Fialkov: Exactly, and really flesh out his character. The way the character was presented in Spider-Man was from Spider-Man's point of view. Now I get to give this kid an internal life, and more of what's going on behind his eyes.

I think Andy has gotten a bad rap. Clearly, Andy was a jerk, but the reasoning from where I stand is that most people, if they were suddenly given the power of a god, would probably be jerks. He got all the things that he always wanted, which is the most human, teenage reaction — because that's what teenagers are. Teenagers are greedy and selfish, and they make bad decisions, because they think they're going to help themselves in the short term. That's what every teenager, everywhere in the world, is like.

In that sense, I feel like he is really universal, and now he's had something to make him learn — he's had this event that's really changed him and shaped him. It's giving me an opportunity to tell a coming-of-age story about this guy.


: So is the series something of a redemptive arc for Alpha? And are you also embracing the fact that he is sort of a jerk, which is probably fun to write.

Fialkov: I look at all of my characters, villains or heroes, as human first. For me, it's really more about getting to the heart of his motivation, and what makes him tick. I think by doing that, it makes him more relatable.

I did a Skeletor one-shot that came out this week. Instead of trying to write Skeletor like the cackling bad guy that he is, I focused on, "What makes somebody do that?" It's like Doctor Doom. From Doom's point of view, he's trying to take care of his people. His primary interest is taking care of Latveria. Does that mean that he will try to kill the Fantastic Four? Well, yeah, because the Fantastic Four are a threat to Latveria. In his own story, he can't possibly be the bad guy — or the things that would make him the bad guy of his own story are going to be different things than what make him the bad guy of a Fantastic Four story.

Nrama: The USA Today article made it clear that Alpha will spring out of the major Spidey developments coming at the end of the year. What can you say this point about how your book is interacting with what's coming up in Amazing Spider-Man, and later Superior?


: #700 has a major impact on this series. I don't want to spoil stuff that's in Dan's book.

Nrama: Well, since it Alpha is clearly tied-in to Dan Slott's work, do you still have a lot of latitude with where you can take in character, or are things locked in place to an extent?

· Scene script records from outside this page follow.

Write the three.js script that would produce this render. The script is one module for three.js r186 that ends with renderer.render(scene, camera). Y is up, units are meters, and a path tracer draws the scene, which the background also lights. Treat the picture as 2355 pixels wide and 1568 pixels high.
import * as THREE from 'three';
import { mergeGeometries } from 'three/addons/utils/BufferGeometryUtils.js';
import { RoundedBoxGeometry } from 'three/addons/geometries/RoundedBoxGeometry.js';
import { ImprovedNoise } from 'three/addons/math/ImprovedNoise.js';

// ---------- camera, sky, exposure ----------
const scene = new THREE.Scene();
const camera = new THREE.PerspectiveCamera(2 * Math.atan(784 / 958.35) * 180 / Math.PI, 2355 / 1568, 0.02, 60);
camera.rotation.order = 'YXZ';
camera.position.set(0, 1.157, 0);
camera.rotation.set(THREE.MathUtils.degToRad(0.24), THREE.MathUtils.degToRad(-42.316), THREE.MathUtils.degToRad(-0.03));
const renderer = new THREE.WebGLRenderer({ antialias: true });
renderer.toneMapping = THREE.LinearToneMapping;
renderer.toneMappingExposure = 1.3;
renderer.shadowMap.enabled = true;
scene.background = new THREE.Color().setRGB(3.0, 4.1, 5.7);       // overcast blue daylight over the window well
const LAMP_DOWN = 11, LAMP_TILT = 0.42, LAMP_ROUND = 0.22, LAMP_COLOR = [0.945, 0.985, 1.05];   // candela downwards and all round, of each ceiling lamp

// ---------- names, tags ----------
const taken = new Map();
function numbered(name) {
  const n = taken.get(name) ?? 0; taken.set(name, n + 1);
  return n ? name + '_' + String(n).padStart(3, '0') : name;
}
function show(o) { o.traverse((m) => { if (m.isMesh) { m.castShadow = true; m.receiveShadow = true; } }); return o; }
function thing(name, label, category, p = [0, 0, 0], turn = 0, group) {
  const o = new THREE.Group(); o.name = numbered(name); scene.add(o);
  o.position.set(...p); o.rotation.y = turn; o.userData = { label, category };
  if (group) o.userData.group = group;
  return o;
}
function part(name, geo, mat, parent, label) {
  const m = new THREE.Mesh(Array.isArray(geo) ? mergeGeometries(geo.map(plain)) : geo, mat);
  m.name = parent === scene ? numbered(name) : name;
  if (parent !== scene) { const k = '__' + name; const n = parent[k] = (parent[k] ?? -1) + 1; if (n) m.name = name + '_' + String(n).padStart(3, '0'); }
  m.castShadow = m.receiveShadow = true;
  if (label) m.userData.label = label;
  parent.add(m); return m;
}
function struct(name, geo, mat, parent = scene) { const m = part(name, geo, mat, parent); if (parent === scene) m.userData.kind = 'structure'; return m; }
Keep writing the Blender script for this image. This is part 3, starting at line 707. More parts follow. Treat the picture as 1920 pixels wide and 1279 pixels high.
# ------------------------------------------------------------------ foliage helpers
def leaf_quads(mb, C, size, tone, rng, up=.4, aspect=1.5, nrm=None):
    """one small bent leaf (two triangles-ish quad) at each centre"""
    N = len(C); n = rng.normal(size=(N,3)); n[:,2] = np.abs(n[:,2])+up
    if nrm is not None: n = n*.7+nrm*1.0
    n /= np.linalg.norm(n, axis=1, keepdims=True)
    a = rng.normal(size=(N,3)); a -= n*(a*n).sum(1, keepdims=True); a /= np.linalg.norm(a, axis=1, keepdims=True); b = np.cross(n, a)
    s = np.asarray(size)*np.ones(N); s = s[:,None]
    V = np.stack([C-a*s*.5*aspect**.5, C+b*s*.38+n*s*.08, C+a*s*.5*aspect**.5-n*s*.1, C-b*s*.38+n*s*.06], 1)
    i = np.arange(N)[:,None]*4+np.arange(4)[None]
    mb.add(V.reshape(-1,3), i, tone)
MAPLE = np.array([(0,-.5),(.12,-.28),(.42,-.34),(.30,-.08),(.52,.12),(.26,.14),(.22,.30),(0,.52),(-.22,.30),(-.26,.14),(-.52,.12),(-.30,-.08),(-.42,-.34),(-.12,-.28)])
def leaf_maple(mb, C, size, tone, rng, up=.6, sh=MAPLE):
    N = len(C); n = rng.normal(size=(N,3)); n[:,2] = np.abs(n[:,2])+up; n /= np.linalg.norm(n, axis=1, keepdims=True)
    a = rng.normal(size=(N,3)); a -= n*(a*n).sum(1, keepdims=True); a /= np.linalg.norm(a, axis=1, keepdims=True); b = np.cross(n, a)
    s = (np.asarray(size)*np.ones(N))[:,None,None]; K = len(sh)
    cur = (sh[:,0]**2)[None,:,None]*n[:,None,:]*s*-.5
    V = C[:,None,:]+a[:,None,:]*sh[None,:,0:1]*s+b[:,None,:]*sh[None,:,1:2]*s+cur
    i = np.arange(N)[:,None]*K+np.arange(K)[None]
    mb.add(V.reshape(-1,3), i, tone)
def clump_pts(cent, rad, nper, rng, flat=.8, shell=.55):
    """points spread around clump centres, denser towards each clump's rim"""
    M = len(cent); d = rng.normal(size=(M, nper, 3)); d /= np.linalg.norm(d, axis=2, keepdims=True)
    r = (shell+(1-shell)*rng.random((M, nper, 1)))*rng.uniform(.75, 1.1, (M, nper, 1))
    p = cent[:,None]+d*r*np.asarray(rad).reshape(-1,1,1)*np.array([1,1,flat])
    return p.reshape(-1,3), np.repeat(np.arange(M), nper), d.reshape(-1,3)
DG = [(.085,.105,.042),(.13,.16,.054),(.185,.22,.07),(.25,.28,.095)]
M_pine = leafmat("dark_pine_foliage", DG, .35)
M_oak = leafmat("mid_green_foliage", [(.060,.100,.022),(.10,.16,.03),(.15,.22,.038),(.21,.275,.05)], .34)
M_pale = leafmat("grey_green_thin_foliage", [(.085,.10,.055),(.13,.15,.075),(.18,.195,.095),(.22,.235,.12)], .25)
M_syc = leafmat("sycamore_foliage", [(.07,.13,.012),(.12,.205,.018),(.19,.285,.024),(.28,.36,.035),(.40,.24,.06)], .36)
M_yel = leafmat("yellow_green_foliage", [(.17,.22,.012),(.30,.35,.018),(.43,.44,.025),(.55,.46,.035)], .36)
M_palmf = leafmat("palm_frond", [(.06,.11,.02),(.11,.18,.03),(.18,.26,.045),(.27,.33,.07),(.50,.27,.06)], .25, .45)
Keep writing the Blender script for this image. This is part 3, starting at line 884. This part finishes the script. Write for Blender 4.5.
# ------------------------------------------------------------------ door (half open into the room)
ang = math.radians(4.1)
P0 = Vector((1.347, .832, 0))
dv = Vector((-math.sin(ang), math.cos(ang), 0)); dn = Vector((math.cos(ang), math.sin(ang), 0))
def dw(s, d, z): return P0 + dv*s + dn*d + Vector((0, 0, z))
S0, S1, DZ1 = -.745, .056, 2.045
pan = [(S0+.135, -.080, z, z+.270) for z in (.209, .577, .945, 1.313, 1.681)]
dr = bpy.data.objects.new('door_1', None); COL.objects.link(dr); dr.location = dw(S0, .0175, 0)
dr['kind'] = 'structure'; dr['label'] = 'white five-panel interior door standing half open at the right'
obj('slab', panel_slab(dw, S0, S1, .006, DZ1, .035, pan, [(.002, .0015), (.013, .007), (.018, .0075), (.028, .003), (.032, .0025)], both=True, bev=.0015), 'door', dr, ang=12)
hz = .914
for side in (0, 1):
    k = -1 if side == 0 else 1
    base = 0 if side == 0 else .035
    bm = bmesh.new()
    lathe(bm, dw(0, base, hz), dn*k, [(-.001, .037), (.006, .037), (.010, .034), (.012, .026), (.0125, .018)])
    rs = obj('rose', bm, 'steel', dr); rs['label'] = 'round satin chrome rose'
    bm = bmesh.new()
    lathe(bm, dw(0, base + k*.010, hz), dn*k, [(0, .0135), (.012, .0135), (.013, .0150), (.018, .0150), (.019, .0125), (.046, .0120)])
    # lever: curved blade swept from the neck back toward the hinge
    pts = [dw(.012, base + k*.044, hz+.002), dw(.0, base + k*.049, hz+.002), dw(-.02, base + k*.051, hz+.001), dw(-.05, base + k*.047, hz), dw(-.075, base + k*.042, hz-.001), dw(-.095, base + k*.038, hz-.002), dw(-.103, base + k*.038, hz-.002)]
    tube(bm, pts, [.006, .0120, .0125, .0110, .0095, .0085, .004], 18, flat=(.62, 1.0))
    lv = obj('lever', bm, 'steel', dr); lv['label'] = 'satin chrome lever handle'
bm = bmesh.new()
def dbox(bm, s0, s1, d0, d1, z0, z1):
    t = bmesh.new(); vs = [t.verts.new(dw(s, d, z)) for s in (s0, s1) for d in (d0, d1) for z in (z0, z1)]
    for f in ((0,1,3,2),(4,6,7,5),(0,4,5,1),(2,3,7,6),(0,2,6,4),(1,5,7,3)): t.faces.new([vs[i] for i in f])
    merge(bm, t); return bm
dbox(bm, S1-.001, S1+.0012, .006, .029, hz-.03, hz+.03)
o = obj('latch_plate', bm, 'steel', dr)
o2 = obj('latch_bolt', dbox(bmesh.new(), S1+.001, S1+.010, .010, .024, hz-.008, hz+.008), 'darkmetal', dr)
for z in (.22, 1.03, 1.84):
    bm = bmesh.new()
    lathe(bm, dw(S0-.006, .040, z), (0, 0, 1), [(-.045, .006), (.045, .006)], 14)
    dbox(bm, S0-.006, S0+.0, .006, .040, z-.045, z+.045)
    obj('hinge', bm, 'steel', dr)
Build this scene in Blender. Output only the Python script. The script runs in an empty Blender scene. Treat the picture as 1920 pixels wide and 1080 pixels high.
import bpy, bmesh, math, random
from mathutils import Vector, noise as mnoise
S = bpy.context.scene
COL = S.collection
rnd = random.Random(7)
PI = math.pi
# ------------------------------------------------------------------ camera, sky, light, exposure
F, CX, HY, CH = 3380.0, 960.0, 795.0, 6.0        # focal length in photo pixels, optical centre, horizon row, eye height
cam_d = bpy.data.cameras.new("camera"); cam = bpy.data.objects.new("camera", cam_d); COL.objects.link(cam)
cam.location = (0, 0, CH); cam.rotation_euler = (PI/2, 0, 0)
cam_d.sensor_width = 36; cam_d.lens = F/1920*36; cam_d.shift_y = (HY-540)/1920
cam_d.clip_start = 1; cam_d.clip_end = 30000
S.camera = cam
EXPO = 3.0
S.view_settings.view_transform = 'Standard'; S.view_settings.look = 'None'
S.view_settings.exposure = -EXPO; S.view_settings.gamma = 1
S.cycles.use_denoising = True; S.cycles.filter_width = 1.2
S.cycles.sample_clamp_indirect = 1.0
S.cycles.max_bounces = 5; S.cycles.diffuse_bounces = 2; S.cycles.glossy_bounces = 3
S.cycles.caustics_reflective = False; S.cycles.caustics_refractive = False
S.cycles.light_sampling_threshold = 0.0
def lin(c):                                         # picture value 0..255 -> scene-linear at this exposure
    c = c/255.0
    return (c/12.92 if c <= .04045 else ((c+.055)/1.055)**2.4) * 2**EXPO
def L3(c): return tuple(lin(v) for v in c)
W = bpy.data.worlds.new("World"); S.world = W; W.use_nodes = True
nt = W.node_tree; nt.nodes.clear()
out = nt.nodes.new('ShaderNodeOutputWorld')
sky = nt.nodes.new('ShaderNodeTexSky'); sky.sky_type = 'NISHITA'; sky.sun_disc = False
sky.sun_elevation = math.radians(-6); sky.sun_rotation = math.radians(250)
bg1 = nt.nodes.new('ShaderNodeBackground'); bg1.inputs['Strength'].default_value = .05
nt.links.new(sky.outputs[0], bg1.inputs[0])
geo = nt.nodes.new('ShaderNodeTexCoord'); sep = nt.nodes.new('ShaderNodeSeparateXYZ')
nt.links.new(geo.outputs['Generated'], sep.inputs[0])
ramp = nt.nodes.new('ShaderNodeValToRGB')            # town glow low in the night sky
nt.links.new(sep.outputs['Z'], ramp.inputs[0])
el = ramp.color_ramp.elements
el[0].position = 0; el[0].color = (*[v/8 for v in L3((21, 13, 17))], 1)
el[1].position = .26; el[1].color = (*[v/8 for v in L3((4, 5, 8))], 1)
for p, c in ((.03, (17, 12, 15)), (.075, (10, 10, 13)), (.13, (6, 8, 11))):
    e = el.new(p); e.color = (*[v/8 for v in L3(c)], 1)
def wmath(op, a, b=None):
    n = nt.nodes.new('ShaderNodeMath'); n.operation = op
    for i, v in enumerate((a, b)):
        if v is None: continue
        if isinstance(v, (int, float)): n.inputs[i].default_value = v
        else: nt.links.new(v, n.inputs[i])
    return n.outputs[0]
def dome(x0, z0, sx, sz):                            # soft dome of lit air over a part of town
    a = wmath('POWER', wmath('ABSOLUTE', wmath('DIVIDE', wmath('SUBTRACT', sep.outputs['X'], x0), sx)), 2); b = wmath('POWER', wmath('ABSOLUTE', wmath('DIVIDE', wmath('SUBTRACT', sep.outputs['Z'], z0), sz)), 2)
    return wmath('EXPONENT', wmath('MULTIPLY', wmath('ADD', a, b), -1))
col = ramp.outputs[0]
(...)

Fialkov: I talked to the Spider-office, Dan and I have talked a tiny bit about what they're looking for, and the story they want to tell, and where the story is going long term. They work with talent really well.

Nrama: What else should people know about Alpha?

Fialkov: It's going to be a lot of fun. I'm thrilled, I'm really proud of the first script; Nuno's doing an amazing job. I get to write about my hometown. I don't think it's the book that anybody expects it to be, and that's a lesson that I'm taking from the work that Dan is doing. How do we reinvent the wheel? And that's what we're trying to do. I'm thinking it should be square. Maybe a diamond shape, even.


: And I, Vampire is still going strong?

Fialkov: We're going into our second year. I get to change the status quo, which is a lot of fun. Our former villain is now our protagonist, and our former protagonist is now our villain. It has been so much fun to get to write these characters in new contexts, but still preserve what's great and unique about them.

I'm working on two books where people have preconceived notions of what they should be. I think with I, Vampire, we've proved a lot of these preconceived notions wrong, so I hope when people read Alpha they go in with the same open mind.

People complain that there's not enough new stuff. This is a new character, it's a formula you haven't seen before in a superhero comic, especially from the big two. I'm going to do everything I can to take advantage of it while I can. 

Nrama: Anything else you've got going on currently?

Fialkov: I'm doing The Devilers for Dynamite. It's really far off. It's an original property. It's like The Magnificent Seven with exorcists, fighting the devil.  It's a big, crazy, action-adventure book about religion and faith.